Education

Schools superintendent to lose top critic as voters oust incumbent

Davidson discusses his defeat at a Tuesday election event in Key West.
Davidson discusses his defeat at a Tuesday election event in Key West. Keynoter

Keys schools Superintendent Mark Porter won’t have Ed Davidson to kick him around anymore.

Monroe County voters ousted incumbent Davidson from the five-member School Board on Tuesday, preferring instead Mindy Conn, a former New York attorney turned mother of two living on Sugarloaf Key, by an 18-point margin.

Conn swept the Lower Keys, winning all 10 Key West precincts, along with Stock Island, Big Coppitt and Sugarloaf, according to detailed reports by Monroe County Supervisor of Elections Joyce Griffin.

Davidson did his best in his hometown of Marathon, snapping up all precincts. Conn won four Upper Keys precincts, including Ocean Reef by 82 percent.

But unlike Conn, Davidson couldn’t top 58 percent — his personal best at the Marathon Moose Lodge — in any of the 33 precincts in the Keys. Conn took 20 precincts to Davidson’s 12. The two tied at precinct 28 in Key Largo.
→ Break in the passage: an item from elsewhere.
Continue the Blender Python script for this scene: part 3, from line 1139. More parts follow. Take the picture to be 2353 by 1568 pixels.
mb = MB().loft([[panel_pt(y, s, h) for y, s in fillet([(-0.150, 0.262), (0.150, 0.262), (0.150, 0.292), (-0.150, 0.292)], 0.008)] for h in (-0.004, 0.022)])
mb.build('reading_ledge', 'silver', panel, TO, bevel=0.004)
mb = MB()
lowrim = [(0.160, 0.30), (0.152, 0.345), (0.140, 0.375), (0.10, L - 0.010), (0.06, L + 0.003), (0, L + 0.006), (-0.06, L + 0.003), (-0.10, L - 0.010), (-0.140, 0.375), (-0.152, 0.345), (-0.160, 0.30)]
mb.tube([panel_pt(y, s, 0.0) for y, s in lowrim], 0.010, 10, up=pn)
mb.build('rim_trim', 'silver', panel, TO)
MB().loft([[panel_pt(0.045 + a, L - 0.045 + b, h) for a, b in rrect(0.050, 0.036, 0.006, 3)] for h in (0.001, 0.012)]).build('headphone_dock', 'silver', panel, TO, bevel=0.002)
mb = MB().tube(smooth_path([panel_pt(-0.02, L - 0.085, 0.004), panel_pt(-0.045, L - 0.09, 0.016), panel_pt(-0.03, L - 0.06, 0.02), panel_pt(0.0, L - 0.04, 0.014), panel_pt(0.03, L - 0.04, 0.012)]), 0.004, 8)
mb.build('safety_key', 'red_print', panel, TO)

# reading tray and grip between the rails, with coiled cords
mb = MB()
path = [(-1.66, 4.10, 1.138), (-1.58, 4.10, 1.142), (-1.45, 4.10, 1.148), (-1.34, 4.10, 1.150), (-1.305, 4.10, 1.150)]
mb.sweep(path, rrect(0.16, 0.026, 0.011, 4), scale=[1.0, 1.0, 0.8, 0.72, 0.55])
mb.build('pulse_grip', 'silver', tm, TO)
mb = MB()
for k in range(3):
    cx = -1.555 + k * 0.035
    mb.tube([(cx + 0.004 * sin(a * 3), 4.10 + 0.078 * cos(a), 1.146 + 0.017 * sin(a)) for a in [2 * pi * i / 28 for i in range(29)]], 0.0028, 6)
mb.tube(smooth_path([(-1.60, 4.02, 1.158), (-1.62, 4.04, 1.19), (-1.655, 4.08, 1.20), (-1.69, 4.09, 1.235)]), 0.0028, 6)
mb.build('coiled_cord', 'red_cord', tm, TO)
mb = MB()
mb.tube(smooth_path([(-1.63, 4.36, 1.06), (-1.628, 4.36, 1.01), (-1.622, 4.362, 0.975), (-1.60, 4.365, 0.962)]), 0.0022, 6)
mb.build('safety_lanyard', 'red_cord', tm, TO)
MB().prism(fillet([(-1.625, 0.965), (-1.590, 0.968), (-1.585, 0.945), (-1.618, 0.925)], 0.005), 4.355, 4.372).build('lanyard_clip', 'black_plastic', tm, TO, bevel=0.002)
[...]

In choosing Conn over the one-term incumbent for District 3, voters also removed from office the School Board’s top critic when it comes to Porter’s performance and administrators’ work.

In the most recent set of evaluations of Porter by board members compiled in December, Davidson stood alone by rating poorly the superintendent hired in 2012 on an overall scale of 1-5. While his colleagues handed Porter overall scores of 3 and above, between “accomplished” and proficient,” Davidson graded Porter a 1.67, with one being “not acceptable.”

Moments after learning of his defeat Tuesday night, Davidson said many Keys residents who support him were out of town, adding his loss isn't a “repudiation” of anything he did on the School Board.

“I've got two more months,” said Davidson, whose tenure included accusing the company that built the new Horace O’Bryant School in Key West of price gouging and questioning Porter’s integrity after he reassigned a principal after a scandal over $21,000 in cash disappearing from a day-care program.

Davidson this month said Porter isn’t the right person for the superintendent’s job, blasting him after learning Porter was job-seeking.

On Conn, Davidson didn’t exactly congratulate the political newcomer.

“Being nice to people doesn't always make them behave better,” he said, adding that her law degree may help her keep watch over the district’s financial handling.

“I don’t need to be a watch dog,” Conn said. She said she will do her homework on board issues and rejected Davidson’s chosen nickname.

Conn spent nearly all the $21,000 she raised, a figure that includes about $7,200 in donated goods for events, while Davidson spent more than $18,000 of his largely self-funded campaign that compiled $28,650, the latest campaign finance records show.

In Florida, voters elect school boards in nonpartisan races. The District 3 race drew 15,660 voters in Monroe, with 9,210 going to Conn while Davidson collected 6,450. Of the three countywide elections Tuesday, this one drew the most by a few hundred votes.